Qu’est-ce que ça signifie?
Cela signifie que Kyoto est toujours vivant, bien que les Parties n’aient pris aucun engagement pour son prolongement lorsque la première période d’engagement arrivera à échéance en 2012. Cela signifie seulement qu’il pourrait y avoir une seconde période d’engagement. L’encadrement des engagements volontaires de l’Accord de Copenhague pourrait se faire dans le texte de l’ACL, mais les engagements de l’Accord de Copenhague demeurent ridiculement bas. Voilà pourquoi un passage réclame notamment des pays industrialisés qu’ils « augmentent leur niveau d’ambition » à l’égard de leurs engagements.
Ainsi, lors de la CdP 17 prévue à Durban, nous devrons trouver un moyen de soit poursuivre ce processus à deux vitesses (Kyoto et CCUNCC), soit les fusionner en un seul accord.

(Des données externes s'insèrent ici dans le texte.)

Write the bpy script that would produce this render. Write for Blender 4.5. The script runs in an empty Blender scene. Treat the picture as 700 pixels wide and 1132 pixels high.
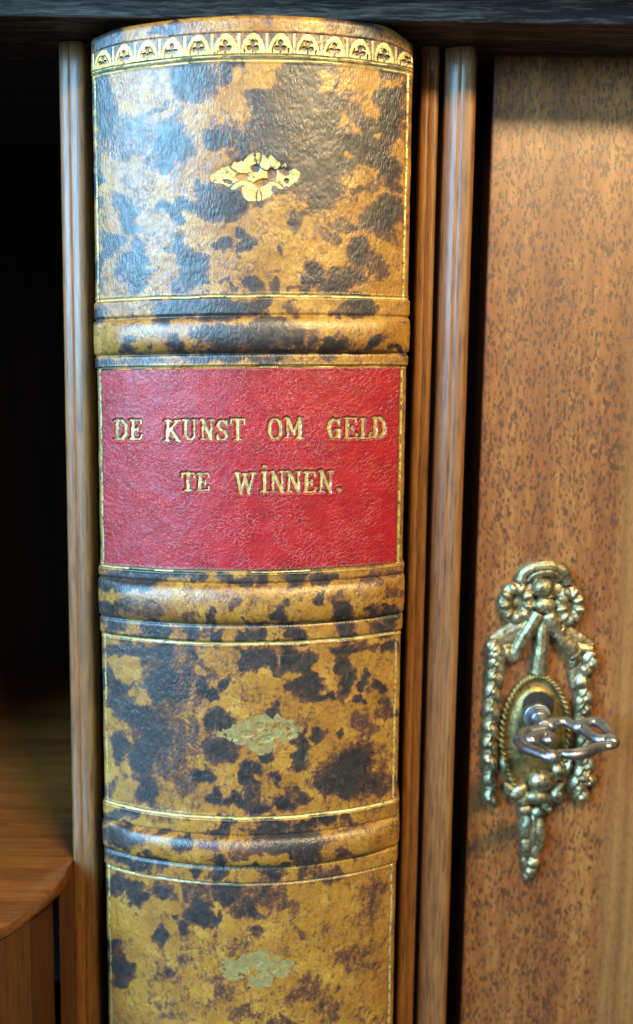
import bpy, bmesh, math, random
import numpy as np
from mathutils import Vector, Matrix

# ------------------------------------------------------------------ units
# everything is measured in units of 0.2 mm: X right, Y into the cabinet, Z up
K = 0.0002
FL, PITCH, ROLL, DIST = 1080.0, math.atan(136 / 1080.0), 0.0140, 1080.0
scene = bpy.context.scene
col = scene.collection
random.seed(7)
rng = np.random.default_rng(11)

# ------------------------------------------------------------------ camera
R0 = np.array([1.0, 0, 0]); F0 = np.array([0, math.cos(PITCH), -math.sin(PITCH)])
U0 = np.array([0, math.sin(PITCH), math.cos(PITCH)])
RX = R0 * math.cos(ROLL) + U0 * math.sin(ROLL)
UX = U0 * math.cos(ROLL) - R0 * math.sin(ROLL)
CAM = np.array([0.0, -DIST, 0.0])
cd = bpy.data.cameras.new('camera')
cam = bpy.data.objects.new('camera', cd); col.objects.link(cam)
cd.sensor_fit = 'VERTICAL'; cd.sensor_height = 36.0; cd.sensor_width = 36.0
cd.lens = 36.0 * FL / 1132.0
cd.clip_start = 0.01; cd.clip_end = 100
cam.matrix_world = Matrix(((RX[0], UX[0], -F0[0], CAM[0] * K), (RX[1], UX[1], -F0[1], CAM[1] * K),
                           (RX[2], UX[2], -F0[2], CAM[2] * K), (0, 0, 0, 1)))
cd.dof.use_dof = True; cd.dof.focus_distance = 1082 * K; cd.dof.aperture_fstop = 10.0
scene.camera = cam

def proj(X, Y, Z):
    d = np.stack([X - CAM[0], Y - CAM[1], Z - CAM[2]], -1)
    w = d @ F0
    return 350 + FL * (d @ RX) / w, 566 - FL * (d @ UX) / w
def ray(px, py): return F0 * FL + RX * (px - 350) - UX * (py - 566)
def atY(px, py, Y):
    r = ray(px, py); t = (Y - CAM[1]) / r[1]; return CAM + r * t
def atZ(px, py, Z):
    r = ray(px, py); t = (Z - CAM[2]) / r[2]; return CAM + r * t
def zy(py, Y=0.0, px=277): return atY(px, py, Y)[2]

# ------------------------------------------------------------------ world and lamps
w = bpy.data.worlds.new('World'); scene.world = w; w.use_nodes = True
w.node_tree.nodes['Background'].inputs[0].default_value = (1.0, 0.86, 0.70, 1)
w.node_tree.nodes['Background'].inputs[1].default_value = 0.09

def area(name, az, el, dist, sx, sy, power, colour, target=(0, 0, 0)):
    l = bpy.data.lights.new(name, 'AREA'); l.shape = 'RECTANGLE'; l.size = sx; l.size_y = sy
    l.energy = power; l.color = colour
    o = bpy.data.objects.new(name, l); col.objects.link(o)
    a, e = math.radians(az), math.radians(el)
    d = Vector((math.sin(a) * math.cos(e), -math.cos(a) * math.cos(e), math.sin(e)))
    o.location = Vector(target) + d * dist
    o.rotation_euler = (-d).to_track_quat('-Z', 'Y').to_euler()
    return o
area('window_light', -48, 19.5, 1.6, 0.86, 1.08, 102, (0.28, 0.65, 1.0))
area('room_lamp', 28, 38.5, 0.495, 0.16, 0.015, 5.8, (1.0, 0.74, 0.36))
area('room_wall_light', 20, 13, 2.2, 1.0, 0.75, 3.5, (1.0, 0.80, 0.50))

scene.view_settings.view_transform = 'Standard'; scene.view_settings.look = 'None'
scene.view_settings.exposure = -0.04; scene.view_settings.gamma = 1.0
scene.cycles.max_bounces = 6

# ------------------------------------------------------------------ helpers
def tag(o, label=None, cat=None, group=None):
    if label: o['label'] = label
    if cat: o['category'] = cat
    if group: o['group'] = group
    return o
def empty(name, loc=(0, 0, 0)):
    o = bpy.data.objects.new(name, None); o.empty_display_size = 0.01
    o.location = Vector(loc) * K; col.objects.link(o); return o
def mesh_np(name, V, F, mat, parent=None, smooth=True, attrs=None):
    """V: n x 3 in units, F: m x 4 (or list of arrays of polygons)"""
    me = bpy.data.meshes.new(name)
    V = np.asarray(V, float) * K
    F = np.asarray(F, np.int32)
    me.vertices.add(len(V)); me.vertices.foreach_set('co', V.ravel())
    me.loops.add(F.size); me.loops.foreach_set('vertex_index', F.ravel())
    me.polygons.add(len(F)); me.polygons.foreach_set('loop_start', np.arange(0, F.size, F.shape[1], dtype=np.int32))
    me.polygons.foreach_set('use_smooth', np.full(len(F), smooth))
    for k, a in (attrs or {}).items():
        at = me.attributes.new(k, 'FLOAT', 'POINT'); at.data.foreach_set('value', np.asarray(a, np.float32))
    me.update(calc_edges=True); me.validate()
    me.materials.append(mat)
    o = bpy.data.objects.new(name, me); col.objects.link(o)
    if parent: o.parent = parent
    return o
CAST = bpy.data.textures.new('cast_unevenness', 'CLOUDS'); CAST.noise_scale = 9 * K; CAST.noise_depth = 2
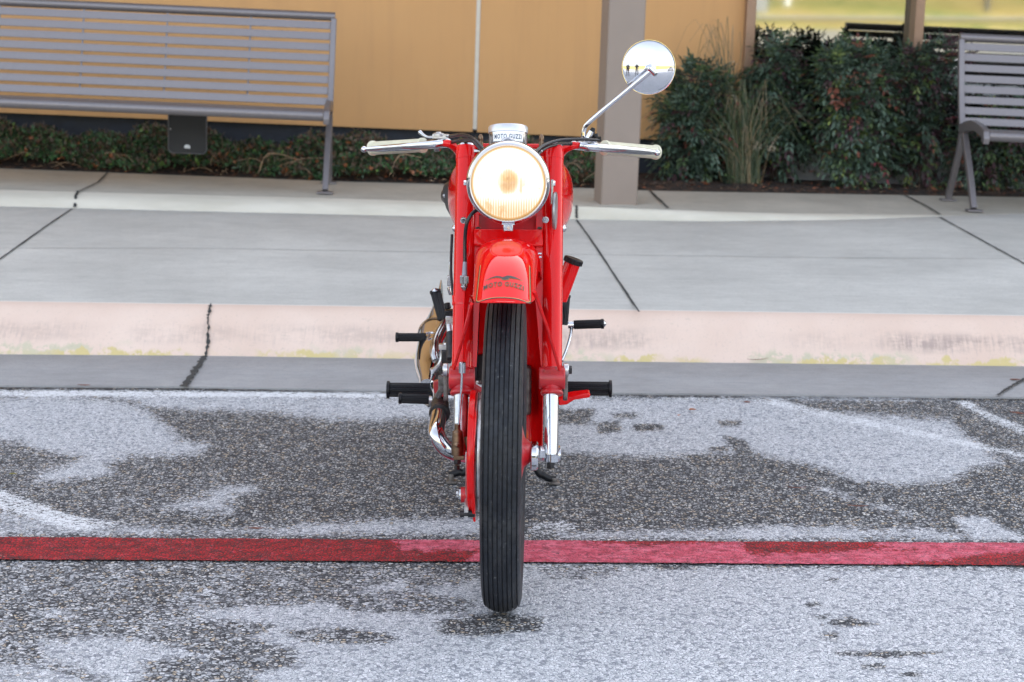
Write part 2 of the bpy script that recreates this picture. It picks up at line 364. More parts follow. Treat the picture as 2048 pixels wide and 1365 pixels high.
# near grid rows run from y=2.9 to the gutter edge
nx, ny = 330, 230
gx = np.linspace(-2.6, 2.6, nx)
GX = [p.x for p in L_gut]; GY = [p.y for p in L_gut]
yend = np.interp(gx, GX, GY)+.02
T = np.linspace(0, 1, ny)
PX = np.repeat(gx[None], ny, 0); PY = 2.9+(yend[None]-2.9)*T[:, None]
pts = np.stack([PX.ravel(), PY.ravel(), np.zeros(nx*ny)], 1)
mk, sk = lot_mask(topix(pts))
lot = MB(); vs_ = [Vector(p) for p in pts]
lot.add(vs_, [(j*nx+i, j*nx+i+1, (j+1)*nx+i+1, (j+1)*nx+i) for j in range(ny-1) for i in range(nx-1)])
big = 260
yl, yr_ = yend[0], yend[-1]
def zg(y): return 0 if y > -3 else -.3*min(1, (-3-y)/14)
lot.add([(-big, yl, 0), (-2.6, yl, 0), (-2.6, 2.9, 0), (-big, 2.9, 0)], [(3, 2, 1, 0)])
lot.add([(2.6, yr_, 0), (big, yr_, 0), (big, 2.9, 0), (2.6, 2.9, 0)], [(3, 2, 1, 0)])
lot.add([(-big, 2.9, 0), (big, 2.9, 0), (big, -3, 0), (-big, -3, 0)], [(3, 2, 1, 0)])
lot.add([(-big, -3, 0), (big, -3, 0), (big, -17, -.3), (-big, -17, -.3)], [(3, 2, 1, 0)])
o = lot.build('parking_lot', M['asphalt'], smooth=False, kind='structure')
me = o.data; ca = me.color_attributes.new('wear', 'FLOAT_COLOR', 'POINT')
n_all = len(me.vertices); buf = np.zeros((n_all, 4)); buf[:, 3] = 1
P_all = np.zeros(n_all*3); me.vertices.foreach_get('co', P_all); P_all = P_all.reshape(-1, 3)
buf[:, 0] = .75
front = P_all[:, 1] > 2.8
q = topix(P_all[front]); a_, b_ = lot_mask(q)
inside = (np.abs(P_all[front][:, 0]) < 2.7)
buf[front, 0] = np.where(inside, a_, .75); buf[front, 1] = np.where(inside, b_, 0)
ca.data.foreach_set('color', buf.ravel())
# --- red line: thin sheet
f_r0 = lineext([(0, 1074), (1050, 1081), (2048, 1086)]); f_r1 = lineext([(0, 1119), (1050, 1124), (2048, 1131)])
xs = list(np.linspace(-1900, 3900, 331)); nr = 7
ln = MB(); rows = []
for k in range(nr): rows.append([gz(x, f_r0(x)+(f_r1(x)-f_r0(x))*k/(nr-1), .004) + Vector((0, random.uniform(-.0022, .0022) if k in (0, nr-1) else 0, 0)) for x in xs])
ln.add([p for r in rows for p in r], [(k*331+i+1, k*331+i, (k+1)*331+i, (k+1)*331+i+1) for k in range(nr-1) for i in range(330)])
e0 = [(-400-big*0, 0)]
o = ln.build('painted_line', M['redline'], smooth=False, kind='structure')
me = o.data; nv = len(me.vertices); co_ = np.zeros(nv*3); me.vertices.foreach_get('co', co_); co_ = co_.reshape(-1, 3); pq = topix(co_)
PK = [[(1050, 1070), (1260, 1090), (1480, 1083), (1500, 1110), (1880, 1095), (1900, 1080), (2048, 1080), (2030, 1100), (1900, 1118), (1720, 1135), (1050, 1135)], [(780, 1075), (960, 1078), (1060, 1070), (1060, 1130), (930, 1130), (960, 1100), (800, 1100)], [(1700, 1080), (2060, 1075), (2100, 1100), (1880, 1112)]]
pk = np.zeros(nv)
for p in PK: pk = np.maximum(pk, np.clip(.5+polyd(pq, p)/30, 0, 1))
for nm, arr in (('pink', pk), ('edge', np.array([1.0 if (i//331) in (0, nr-1) else .0 for i in range(nv)])*.45)):
    a_ = me.attributes.new(nm, 'FLOAT', 'POINT'); a_.data.foreach_set('value', arr.astype(np.float32))
ca = me.color_attributes.new('wear', 'FLOAT_COLOR', 'POINT'); a_, b_ = lot_mask(pq)
buf = np.zeros((nv, 4)); buf[:, 0] = a_; ca.data.foreach_set('color', buf.ravel())
# --- concrete
def concrete(name, c, stain=.12, spec=.15):
    m = NT(name); co = m.co()
    n1 = m.noise(co, 1.7, 5, .62); n2 = m.noise(m.map(co, (2, 30, 30)), 3, 4, .6); n3 = m.noise(co, 160, 4, .7); n4 = m.noise(co, 14, 5, .65)
    lo = tuple(x*(1-stain*1.5) for x in c); hi = tuple(min(1, x*(1+stain)) for x in c)
    col = m.ramp(m.math('ADD', m.math('MULTIPLY', n1, .55), m.math('ADD', m.math('MULTIPLY', n2, .25), m.math('MULTIPLY', n4, .2))), [(.34, lo), (.64, hi)])
    col = m.mix(m.math('MULTIPLY', m.sm(n3, .46, .3), .6), col, tuple(x*.5 for x in c)); col = m.mix(m.math('MULTIPLY', m.sm(m.noise(co, 42, 6, .8), .50, .62), .28), col, tuple(x*.72 for x in c)); col = m.mix(m.math('MULTIPLY', m.sm(m.noise(m.map(co, (.6, 3, 3)), 2.2, 5, .7), .54, .68), .3), col, tuple(x*.74 for x in c))
    col = m.mix(m.math('MULTIPLY', m.sm(m.noise(m.map(co, (5, 26, 5)), 3.3, 4, .7), .66, .74), .5), col, tuple(x*.5 for x in c))
    m.out(col, .85); m.bump(m.math('ADD', n3, m.math('MULTIPLY', m.noise(m.map(co, (12, 160, 20)), 2.2, 3), .8)), .25, .002); return m.m
M['conc'] = concrete('sidewalk_concrete', (.50, .495, .465), .15)
M['gutter'] = concrete('gutter_concrete', (.315, .315, .32), .16)
M['conc_warm'] = concrete('walkway_concrete', (.43, .405, .35), .17)
# painted kerb: uses UV v across the profile
m = NT('painted_kerb'); uv = m.co('UV'); s_ = m.sep(uv); co = m.co(); V = m.math('ADD', s_[1], m.math('MULTIPLY', m.math('SUBTRACT', m.noise(m.map(co, (1, .2, .2)), 3.0, 4, .6), .5), .16))
n1 = m.noise(m.map(co, (2.2, 6, 6)), 2.4, 6, .75); n2 = m.noise(m.map(co, (26, 3, 3)), 4, 4, .7); n3 = m.noise(co, 22, 5, .7); n4 = m.noise(co, 150, 3, .7)
base = m.ramp(m.noise(co, 3, 4), [(.3, (.61, .46, .38)), (.7, (.68, .54, .46))])
band = m.math('MULTIPLY', m.sm(V, .30, .50), m.math('SUBTRACT', 1, m.sm(V, .58, .80)))
dirt = m.math('MULTIPLY', m.math('MULTIPLY', band, m.sm(m.noise(m.map(co, (1, .3, .3), (3, 0, 0)), 1.5, 3, .55), .38, .62)), m.sm(m.math('ADD', m.math('MULTIPLY', n1, .65), m.math('MULTIPLY', n2, .35)), .40, .60))
col = m.mix(m.math('MULTIPLY', dirt, .75), base, (.29, .225, .205))
streak = m.math('MULTIPLY', m.sm(n2, .58, .72), m.sm(V, .25, .5)); col = m.mix(m.math('MULTIPLY', streak, .3), col, (.38, .30, .31))
low = m.sm(m.math('ADD', V, m.math('MULTIPLY', m.math('SUBTRACT', m.noise(m.map(co, (9, 2, 2)), 2.2, 4, .6), .5), .7)), .72, .84)
col = m.mix(m.math('MULTIPLY', low, m.math('MULTIPLY', m.sm(n3, .42, .52), m.sm(m.noise(co, 2.3, 3), .44, .56))), col, (.50, .46, .34))
low2 = m.sm(m.math('ADD', V, m.math('MULTIPLY', m.math('SUBTRACT', m.noise(m.map(co, (6, 2, 2)), 3.1, 4, .6), .5), .55)), .84, .90)
col = m.mix(m.math('MULTIPLY', low2, m.math('MULTIPLY', m.sm(n3, .36, .50), m.sm(m.noise(m.map(co,(1,1,1),(4,2,1)), 3.1, 3), .40, .56))), col, (.55, .45, .21))
col = m.mix(m.math('MULTIPLY', m.sm(n4, .42, .3), .3), col, (.32, .27, .24))
col = m.mix(m.math('SUBTRACT', 1, m.sm(s_[1], .0, .035)), col, (.66, .66, .62)); col = m.mix(m.math('MULTIPLY', m.sm(m.noise(co, 48, 5, .8), .60, .68), .5), col, (.42, .36, .30))
m.out(col, .7); m.bump(m.math('ADD', n4, m.math('MULTIPLY', n2, .4)), .25, .002); M['kerb'] = m.m
def sheet(Ls, mat, name, uv=False, kind='structure', mb=None):
    s = mb or MB(); n = len(Ls[0]); k = len(Ls)
    fs = [(j*n+i, j*n+i+1, (j+1)*n+i+1, (j+1)*n+i) for j in range(k-1) for i in range(n-1)]
    uvs = None
    if uv: uvs = [((i, uv[j]), (i+1, uv[j]), (i+1, uv[j+1]), (i, uv[j+1])) for j in range(k-1) for i in range(n-1)]
    s.add([p for L in Ls for p in L], fs, uvs)
    return s.build(name, mat, smooth=60, kind=kind) if name else s
def lerpL(A_, B_, t): return [a.lerp(b, t) for a, b in zip(A_, B_)]
def drop(L, dz, dy=0): return [p+Vector((0, dy, dz)) for p in L]
# gutter pan: dips a little, front edge has a joint with the asphalt
sheet([drop(L_gut, -.04), drop(L_gut, .006), lerpL(L_gut, L_kbot, .5), L_kbot, drop(L_kbot, -.004, .004)], M['gutter'], 'gutter')
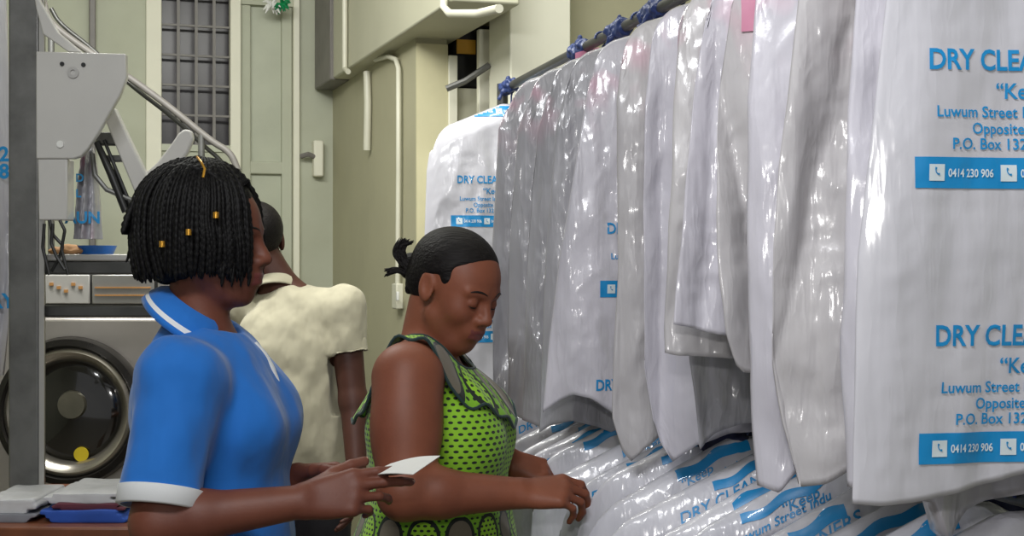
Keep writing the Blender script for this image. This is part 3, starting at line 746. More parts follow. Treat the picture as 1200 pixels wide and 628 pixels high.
def blk(Yr, rodz, px, py, k=1.0):
    R0 = np.array([RX(Yr), Yr, rodz]); q = (px-600)/F; t = (q*R0[1]-R0[0])/(RP[0]-q*RP[1]); z = CH-(py-HZ)/F*(R0[1]+t*RP[1])-rodz
    return print_block(t, z, k)

UG = 'bagged garments on the upper rail'
Yn = 1.60
def pink_tag(t0, z0, w=.02, h=.07):
    def ex(th_, yf):
        v, f = grid(t0, t0+w, z0-h, z0, 3, 6); y = yf(v[:, 0], v[:, 1])-.003
        mb = MB(); mb.add(np.stack([v[:, 0], y, v[:, 1]], 1), f); mb.add(np.stack([v[:, 0], y-.001, v[:, 1]], 1), f); mb.build('tag', M['pink'], th_)
    return ex
make_bag('garment_bag', 'nearest white garment bag on the upper rail with two full blue prints', Yn, UZ, [(-150, 1050), (0, 1038), (150, 1022), (300, 1006), (590, 998)], [(998, 590), (1030, 592), (1065, 588), (1110, 578), (1160, 563), (1210, 545), (1300, 548)],
         mat='bagn', seed=1, prints=(blk(Yn, UZ, 1077, 83), blk(Yn, UZ, 1086, 404)), fold=.005, th=.03, wamp=.4, group=UG, nx=80, nz=110)
make_bag('garment_bag', 'narrow white garment bag edge directly behind the nearest printed one', 1.70, UZ, [(-150, 1010), (0, 1003), (200, 985), (400, 976), (570, 982)], [(978, 566), (1010, 570), (1080, 585), (1100, 632), (1150, 588), (1250, 560)], seed=2, group=UG, mat='bagw')
make_bag('garment_bag', 'broad shiny white bag two behind the nearest printed one', 1.83, UZ, [(-150, 950), (0, 935), (140, 920), (280, 908), (400, 911), (500, 925), (565, 940)], [(936, 560), (942, 572), (965, 566), (990, 548), (1100, 540)], seed=3, group=UG, mat='bagi', fold=.020)
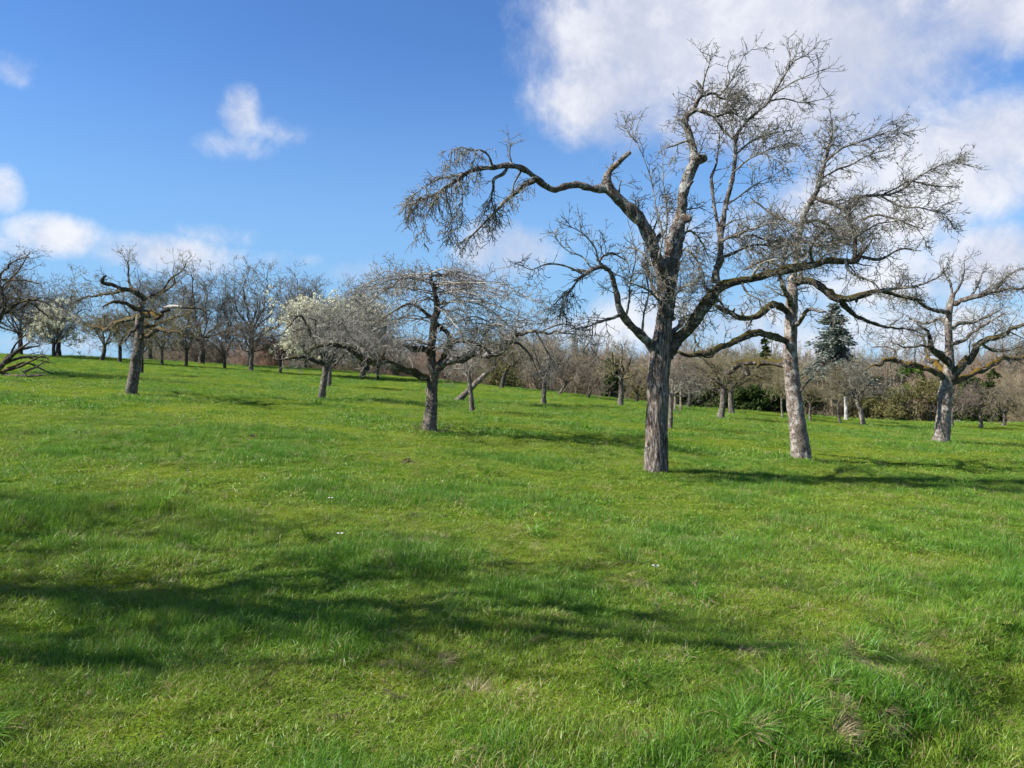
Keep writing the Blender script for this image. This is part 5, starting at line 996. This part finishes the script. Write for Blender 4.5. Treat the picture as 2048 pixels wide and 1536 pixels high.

Quels sont les moyens à la portée des Canadiennes et des Canadiens?
Pour la quatrième année de file, notre gouvernement remporte le Fossile colossal de l’année pour avoir été la nation faisant le plus obstacle aux négociations. Avant Durban, nous devrons changer la position de notre gouvernement ou remplacer notre gouvernement. Si le Canada acceptait une seconde période d’engagement aux termes de Kyoto, même avec des cibles moins ambitieuses, cela pourrait faire pencher la balance en faveur du prolongement de Kyoto. Cela aiderait certainement l’Union européenne, les États insulaires de faible altitude et les nations africaines les moins développées dans leur plaidoyer pour faire accepter une seconde période d’engagement.
Le fait est que le temps presse. Au cours des douze prochains mois, nous devrons saisir les petites lueurs d’espoir allumées par Cancún. Nous devrons mobiliser la société pour insister sur la prise d’actions concrètes en vue de concrétiser les paroles et le cadre des Accords de Cancún.